I drove home and got some books and papers so I could study. I also grabbed some breakfast while I was home. I came back and started reading Call of the Wild at the table in the break room. Then I sat on the couch. Then I laid down on the couch. Then I was asleep. Eventually I started snoring and one of my co-workers woke me up. We started talking about how inefficient the bus system is. Of course, as we were talking both of us were getting paid to sit around the break room. Anyways he told me that I should present my ideas to management. So I spent the next 40 minutes outlining one of my ideas that I believe would save the department $10,000 a year and reduce fleet miles by 2,500 miles a year. I told this to my supervisor, and he said I should look into it further. Though I don't know if I want to spend my spare time doing free consulting.

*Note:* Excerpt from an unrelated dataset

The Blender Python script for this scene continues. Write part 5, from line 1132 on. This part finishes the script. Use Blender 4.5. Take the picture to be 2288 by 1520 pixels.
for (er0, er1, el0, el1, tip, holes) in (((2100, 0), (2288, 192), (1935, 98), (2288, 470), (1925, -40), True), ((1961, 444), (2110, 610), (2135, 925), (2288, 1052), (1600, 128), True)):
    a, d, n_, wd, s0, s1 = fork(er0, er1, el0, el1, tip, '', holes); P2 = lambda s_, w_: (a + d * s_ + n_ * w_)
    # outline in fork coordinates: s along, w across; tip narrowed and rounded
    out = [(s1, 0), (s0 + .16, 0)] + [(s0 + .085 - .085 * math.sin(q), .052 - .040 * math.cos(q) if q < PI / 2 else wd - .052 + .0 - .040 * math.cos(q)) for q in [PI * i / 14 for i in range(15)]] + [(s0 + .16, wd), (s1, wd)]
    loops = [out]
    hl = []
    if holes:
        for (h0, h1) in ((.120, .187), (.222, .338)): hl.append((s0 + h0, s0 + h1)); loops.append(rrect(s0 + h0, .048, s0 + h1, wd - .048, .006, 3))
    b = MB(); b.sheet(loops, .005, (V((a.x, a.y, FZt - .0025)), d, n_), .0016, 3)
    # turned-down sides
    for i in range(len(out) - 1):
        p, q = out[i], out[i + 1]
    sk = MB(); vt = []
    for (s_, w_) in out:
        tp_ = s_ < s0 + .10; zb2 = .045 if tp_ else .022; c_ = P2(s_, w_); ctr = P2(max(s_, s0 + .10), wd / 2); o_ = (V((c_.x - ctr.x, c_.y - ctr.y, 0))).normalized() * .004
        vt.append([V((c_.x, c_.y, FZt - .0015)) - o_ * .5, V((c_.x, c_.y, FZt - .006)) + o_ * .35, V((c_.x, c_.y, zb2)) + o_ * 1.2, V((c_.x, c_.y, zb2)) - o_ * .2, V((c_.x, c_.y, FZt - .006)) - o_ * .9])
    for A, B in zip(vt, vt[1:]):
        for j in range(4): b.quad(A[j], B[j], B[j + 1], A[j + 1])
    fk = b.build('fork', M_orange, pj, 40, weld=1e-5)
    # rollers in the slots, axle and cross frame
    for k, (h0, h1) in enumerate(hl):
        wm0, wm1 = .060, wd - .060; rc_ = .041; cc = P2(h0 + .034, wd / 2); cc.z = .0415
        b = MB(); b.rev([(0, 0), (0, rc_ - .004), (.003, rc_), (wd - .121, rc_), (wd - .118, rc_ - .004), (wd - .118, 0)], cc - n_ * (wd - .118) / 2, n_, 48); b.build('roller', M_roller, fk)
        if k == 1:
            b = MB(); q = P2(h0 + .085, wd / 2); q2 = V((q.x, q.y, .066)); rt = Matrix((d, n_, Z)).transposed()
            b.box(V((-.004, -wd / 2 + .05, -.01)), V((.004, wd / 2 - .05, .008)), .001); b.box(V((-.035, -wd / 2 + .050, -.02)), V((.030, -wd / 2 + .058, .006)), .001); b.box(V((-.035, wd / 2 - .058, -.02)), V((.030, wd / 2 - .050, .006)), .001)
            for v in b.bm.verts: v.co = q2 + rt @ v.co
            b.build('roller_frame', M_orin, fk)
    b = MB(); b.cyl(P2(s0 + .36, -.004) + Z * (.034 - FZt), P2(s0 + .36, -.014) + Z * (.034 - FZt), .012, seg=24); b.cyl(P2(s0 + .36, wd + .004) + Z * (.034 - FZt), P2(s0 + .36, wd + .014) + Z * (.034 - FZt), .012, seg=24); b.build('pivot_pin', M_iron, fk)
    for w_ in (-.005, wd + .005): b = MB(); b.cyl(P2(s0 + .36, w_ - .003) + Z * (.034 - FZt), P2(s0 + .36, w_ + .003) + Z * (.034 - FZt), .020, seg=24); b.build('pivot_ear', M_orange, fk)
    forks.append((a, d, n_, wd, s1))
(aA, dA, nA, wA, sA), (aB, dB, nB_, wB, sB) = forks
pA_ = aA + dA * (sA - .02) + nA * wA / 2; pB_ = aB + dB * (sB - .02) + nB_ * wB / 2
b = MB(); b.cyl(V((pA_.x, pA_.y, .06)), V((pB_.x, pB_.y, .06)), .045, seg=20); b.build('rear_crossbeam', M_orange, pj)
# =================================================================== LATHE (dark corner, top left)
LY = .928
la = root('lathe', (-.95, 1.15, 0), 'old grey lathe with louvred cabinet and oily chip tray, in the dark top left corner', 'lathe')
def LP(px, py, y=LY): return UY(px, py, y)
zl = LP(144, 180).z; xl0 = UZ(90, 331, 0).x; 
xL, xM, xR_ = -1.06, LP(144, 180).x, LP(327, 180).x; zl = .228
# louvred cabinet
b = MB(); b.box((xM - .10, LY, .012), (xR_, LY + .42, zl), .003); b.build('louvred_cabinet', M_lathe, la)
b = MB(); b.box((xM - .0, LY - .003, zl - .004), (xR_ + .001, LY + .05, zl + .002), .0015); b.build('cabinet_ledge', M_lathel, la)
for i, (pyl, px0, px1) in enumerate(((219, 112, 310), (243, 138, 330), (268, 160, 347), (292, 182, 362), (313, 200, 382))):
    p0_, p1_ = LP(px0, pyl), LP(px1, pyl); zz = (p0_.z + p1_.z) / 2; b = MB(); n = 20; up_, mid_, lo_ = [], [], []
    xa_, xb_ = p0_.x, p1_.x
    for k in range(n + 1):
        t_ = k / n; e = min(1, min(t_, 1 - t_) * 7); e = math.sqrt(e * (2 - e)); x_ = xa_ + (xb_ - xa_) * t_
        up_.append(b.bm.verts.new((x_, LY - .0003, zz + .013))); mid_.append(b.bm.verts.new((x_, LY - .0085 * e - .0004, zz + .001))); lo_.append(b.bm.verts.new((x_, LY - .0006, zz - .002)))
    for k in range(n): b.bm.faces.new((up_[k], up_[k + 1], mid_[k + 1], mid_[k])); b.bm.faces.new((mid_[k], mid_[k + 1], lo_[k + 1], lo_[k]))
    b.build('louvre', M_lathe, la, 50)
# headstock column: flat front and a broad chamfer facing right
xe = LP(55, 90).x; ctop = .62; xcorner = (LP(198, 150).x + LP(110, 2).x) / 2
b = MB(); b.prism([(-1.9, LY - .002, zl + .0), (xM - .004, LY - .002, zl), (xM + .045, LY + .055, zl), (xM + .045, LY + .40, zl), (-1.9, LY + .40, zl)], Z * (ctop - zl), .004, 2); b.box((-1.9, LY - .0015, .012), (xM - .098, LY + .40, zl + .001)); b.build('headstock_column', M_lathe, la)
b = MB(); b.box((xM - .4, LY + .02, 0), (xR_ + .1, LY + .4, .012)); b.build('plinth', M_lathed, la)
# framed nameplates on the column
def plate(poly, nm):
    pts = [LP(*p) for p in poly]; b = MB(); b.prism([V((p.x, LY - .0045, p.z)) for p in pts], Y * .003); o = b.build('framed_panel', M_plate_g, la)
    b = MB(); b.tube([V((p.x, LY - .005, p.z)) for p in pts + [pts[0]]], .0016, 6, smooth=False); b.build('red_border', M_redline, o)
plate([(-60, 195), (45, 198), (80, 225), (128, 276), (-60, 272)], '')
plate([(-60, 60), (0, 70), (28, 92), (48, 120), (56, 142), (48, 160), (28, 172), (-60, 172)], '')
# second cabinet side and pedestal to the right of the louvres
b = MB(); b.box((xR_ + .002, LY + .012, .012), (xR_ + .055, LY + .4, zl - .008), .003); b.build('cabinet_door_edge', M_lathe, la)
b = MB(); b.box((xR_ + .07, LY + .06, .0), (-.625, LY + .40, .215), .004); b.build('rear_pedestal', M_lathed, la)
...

Anyways, it was about time to go get the kids from Target. I decided to stop on the way for a McChicken and Double Cheeseburger. Then I sat in the Target parking lot for 20 minutes waiting for them to come out. When I thought about it I couldn't believe that they would pay to charter a bus to take them to Target. The price to charter a bus is $60 per hour, with a minimum of $180 dollars. So their 6 hour charter for the 25 of them cost $360. They could have taken cab's down there for less money. $360 to take 25 people 2 miles away and back. Wow.
So I dropped them back off at Campus and then I went to go finish of another driver's charter. It was a bunch of High School kids going to some thing at the B-School. I sat in my bus for about half an hour and then drove them back to Huron High School. Then I drove back to base and went home.

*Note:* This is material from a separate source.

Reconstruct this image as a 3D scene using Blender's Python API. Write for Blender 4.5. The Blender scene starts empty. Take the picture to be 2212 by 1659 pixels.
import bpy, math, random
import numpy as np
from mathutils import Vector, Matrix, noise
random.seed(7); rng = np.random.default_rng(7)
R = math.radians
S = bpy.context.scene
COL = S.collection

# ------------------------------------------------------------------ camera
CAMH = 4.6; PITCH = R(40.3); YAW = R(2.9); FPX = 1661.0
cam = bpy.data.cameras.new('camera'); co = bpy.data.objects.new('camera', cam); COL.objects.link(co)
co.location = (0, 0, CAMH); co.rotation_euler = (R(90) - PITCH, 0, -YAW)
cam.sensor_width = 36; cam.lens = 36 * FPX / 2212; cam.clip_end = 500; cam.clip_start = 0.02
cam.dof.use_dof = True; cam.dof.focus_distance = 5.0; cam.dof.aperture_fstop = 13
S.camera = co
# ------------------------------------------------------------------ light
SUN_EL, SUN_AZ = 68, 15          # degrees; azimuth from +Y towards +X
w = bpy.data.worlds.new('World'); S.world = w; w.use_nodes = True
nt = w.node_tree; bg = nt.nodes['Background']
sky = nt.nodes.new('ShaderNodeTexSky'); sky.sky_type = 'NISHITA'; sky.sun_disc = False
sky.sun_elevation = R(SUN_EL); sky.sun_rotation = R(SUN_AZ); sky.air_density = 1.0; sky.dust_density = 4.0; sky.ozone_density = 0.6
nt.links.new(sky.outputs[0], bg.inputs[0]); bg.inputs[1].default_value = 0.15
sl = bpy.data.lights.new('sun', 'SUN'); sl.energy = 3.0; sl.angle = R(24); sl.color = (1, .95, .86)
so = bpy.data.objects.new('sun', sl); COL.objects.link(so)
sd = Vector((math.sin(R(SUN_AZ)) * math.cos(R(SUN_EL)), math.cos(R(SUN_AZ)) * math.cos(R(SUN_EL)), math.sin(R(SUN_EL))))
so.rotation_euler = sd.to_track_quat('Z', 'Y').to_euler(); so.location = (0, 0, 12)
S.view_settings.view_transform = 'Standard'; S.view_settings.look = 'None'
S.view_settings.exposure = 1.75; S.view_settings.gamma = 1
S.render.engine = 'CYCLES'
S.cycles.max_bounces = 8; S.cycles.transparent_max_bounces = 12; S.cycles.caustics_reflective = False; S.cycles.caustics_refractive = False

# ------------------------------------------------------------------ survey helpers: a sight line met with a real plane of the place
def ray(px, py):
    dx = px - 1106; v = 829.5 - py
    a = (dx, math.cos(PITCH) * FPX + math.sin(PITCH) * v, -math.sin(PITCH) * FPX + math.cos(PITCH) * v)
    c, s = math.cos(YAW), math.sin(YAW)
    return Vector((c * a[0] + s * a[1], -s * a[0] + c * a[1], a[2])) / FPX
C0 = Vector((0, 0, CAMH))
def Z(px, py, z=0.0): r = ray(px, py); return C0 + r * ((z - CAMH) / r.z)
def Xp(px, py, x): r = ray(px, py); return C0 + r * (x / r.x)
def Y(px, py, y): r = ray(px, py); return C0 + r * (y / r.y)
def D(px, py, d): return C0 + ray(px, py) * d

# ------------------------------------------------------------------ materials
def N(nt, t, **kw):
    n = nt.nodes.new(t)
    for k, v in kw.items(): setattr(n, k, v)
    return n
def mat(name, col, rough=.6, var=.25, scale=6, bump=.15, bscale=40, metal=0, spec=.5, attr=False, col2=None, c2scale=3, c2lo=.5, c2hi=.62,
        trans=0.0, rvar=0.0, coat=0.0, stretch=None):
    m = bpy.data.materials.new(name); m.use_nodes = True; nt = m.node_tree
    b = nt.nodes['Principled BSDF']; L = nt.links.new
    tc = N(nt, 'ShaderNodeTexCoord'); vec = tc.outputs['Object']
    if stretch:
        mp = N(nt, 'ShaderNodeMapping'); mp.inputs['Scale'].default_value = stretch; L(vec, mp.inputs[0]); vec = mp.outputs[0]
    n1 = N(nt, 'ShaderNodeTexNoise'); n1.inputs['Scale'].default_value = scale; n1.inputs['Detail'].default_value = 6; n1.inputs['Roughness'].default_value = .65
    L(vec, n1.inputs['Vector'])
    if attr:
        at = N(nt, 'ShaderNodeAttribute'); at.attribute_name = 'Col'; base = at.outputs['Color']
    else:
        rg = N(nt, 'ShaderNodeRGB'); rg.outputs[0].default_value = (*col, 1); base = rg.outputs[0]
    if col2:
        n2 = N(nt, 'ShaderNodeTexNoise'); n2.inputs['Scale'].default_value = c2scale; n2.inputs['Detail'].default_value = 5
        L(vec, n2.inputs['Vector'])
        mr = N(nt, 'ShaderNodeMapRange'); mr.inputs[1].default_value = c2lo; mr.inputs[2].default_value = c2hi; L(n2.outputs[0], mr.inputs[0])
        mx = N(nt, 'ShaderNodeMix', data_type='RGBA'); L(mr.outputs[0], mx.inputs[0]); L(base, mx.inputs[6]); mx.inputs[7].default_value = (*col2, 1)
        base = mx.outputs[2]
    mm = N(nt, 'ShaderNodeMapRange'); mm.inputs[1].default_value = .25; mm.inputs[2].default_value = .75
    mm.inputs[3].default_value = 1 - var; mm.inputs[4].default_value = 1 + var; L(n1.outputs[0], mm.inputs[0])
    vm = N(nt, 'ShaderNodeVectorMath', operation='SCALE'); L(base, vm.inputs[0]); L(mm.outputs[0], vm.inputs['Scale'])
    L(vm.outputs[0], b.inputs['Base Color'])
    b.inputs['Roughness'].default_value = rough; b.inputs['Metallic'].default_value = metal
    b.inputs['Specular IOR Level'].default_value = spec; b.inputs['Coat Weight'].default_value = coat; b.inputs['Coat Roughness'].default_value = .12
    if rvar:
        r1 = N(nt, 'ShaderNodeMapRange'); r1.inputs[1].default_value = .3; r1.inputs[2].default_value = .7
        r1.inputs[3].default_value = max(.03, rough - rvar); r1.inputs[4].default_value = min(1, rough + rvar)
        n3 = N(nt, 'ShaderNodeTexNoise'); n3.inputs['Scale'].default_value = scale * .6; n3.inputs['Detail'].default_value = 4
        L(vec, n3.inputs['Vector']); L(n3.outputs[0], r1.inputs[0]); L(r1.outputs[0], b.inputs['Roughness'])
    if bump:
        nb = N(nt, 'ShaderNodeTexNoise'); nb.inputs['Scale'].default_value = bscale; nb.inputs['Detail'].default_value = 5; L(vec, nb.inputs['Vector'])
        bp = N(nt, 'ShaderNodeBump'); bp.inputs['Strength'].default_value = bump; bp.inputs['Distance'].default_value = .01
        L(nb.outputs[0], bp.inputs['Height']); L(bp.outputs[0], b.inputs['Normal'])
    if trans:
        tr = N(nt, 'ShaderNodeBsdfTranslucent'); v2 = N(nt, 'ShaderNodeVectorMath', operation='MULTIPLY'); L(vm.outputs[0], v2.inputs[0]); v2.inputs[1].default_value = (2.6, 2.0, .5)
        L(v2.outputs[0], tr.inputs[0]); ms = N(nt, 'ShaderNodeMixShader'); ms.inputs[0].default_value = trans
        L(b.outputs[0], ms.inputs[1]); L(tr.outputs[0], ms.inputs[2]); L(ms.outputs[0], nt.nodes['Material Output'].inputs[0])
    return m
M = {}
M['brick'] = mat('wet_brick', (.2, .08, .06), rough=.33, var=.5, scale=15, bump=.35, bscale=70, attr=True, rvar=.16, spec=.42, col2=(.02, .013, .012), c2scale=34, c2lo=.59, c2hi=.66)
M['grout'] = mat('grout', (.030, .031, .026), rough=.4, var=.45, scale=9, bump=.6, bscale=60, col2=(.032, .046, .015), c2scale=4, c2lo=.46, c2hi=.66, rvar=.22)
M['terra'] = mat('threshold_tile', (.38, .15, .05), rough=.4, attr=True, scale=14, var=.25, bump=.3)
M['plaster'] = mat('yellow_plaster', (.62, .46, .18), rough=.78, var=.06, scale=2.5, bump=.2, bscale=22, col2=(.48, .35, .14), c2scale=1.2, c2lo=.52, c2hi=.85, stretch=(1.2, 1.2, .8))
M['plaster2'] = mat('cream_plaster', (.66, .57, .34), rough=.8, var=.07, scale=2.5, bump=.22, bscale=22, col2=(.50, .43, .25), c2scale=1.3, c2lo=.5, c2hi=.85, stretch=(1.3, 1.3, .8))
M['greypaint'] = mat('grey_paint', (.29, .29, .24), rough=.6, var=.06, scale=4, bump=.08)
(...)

I worked over 7 hours today and spent approximately 40 minutes driving people around.
No one explicitly enjoys working, but most people have to in order to make money. So if you must work you should make as much as you can for the least amount of effort and least amount of risk. The only problem is that effort generally affects pay rate. So most high paying jobs require a considerable amount of effort (generally in time and mental strain). But what's weird is that most low paying jobs also require a great deal of effort like being a janitor or coal miner (generally physical). So the best jobs then are the ones that pay well for very little actual work like the students who work at the information desk's or in the fishbowl. It makes me wonder why some people work really hard at jobs that pay so little money, when really anyone can drive a bus, or become a receptionist or something.
So take three jobs students generally have; Cafeteria Worker, Tutor, Drug Dealer, and my job, Bus Driver. On a scale of one to five (five being the highest) here is how I would rate them in effort, risk and payment. Assuming no one gets any satisfaction from their job of course.

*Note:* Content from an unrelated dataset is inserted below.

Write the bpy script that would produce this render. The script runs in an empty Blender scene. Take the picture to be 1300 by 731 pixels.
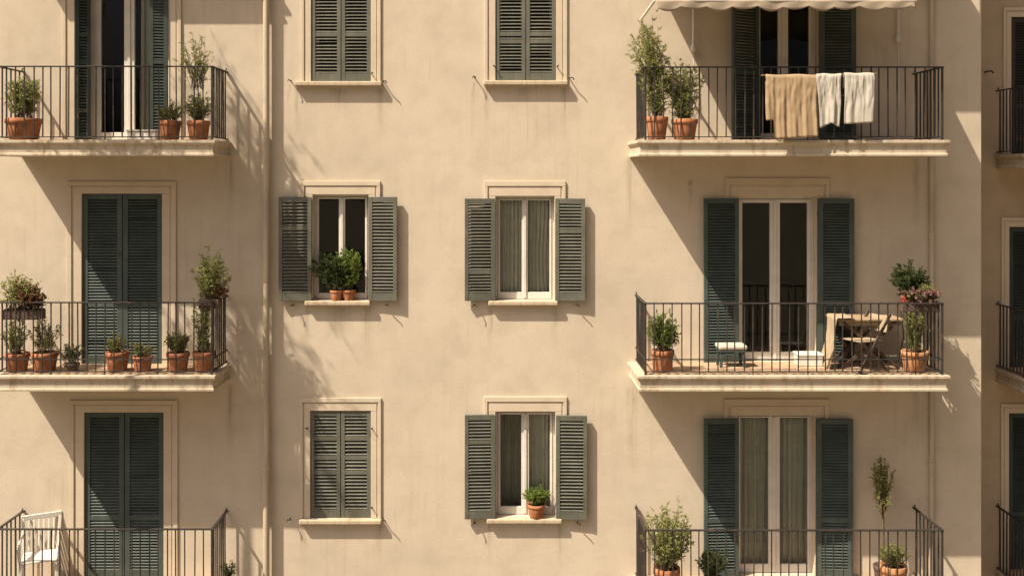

Job | Effort | Risk | Payment |
Cafeteria Worker | 4 | 2 | 2 |
Tutor | 3 | 0 | 4 |
Drug Dealer | 1 | 5 | 5 |
Bus Driver | 2 | 1 | 3 |
In terms of an effort to payment rate, I would guess the best job on campus would be dealing drugs. But the only problem is that it is a high risk job. Injury's and arrests would deter me from doing it. The amount of effort that is involved driving a bus to the amount of payment is pretty good. Of course I risk getting a ticket (which is rare in a bus) or getting into an accident. I'm not certain that I have the best job on campus but I feel like compared to many other jobs mine is significantly less taxing and the pay is very decent.
I will say that being a Minority Peer Advisor in a residence hall is probably the best job on campus in terms of effort to pay. Apparently the time commitment is only 15-20 hours a week and for that you get free room and board and a cash stipend of about $3,000.
P.S. I coded the table in HTML myself. Booya! But I can't figure out the gap between the text and the table.
1 comment:
Yeah, but unfortunately being a student is probably something like a 3-5, 1, 3-5 layout, depending on your major. Make another chart breaking down COE majors, failure rates, and payouts and I'll be happy.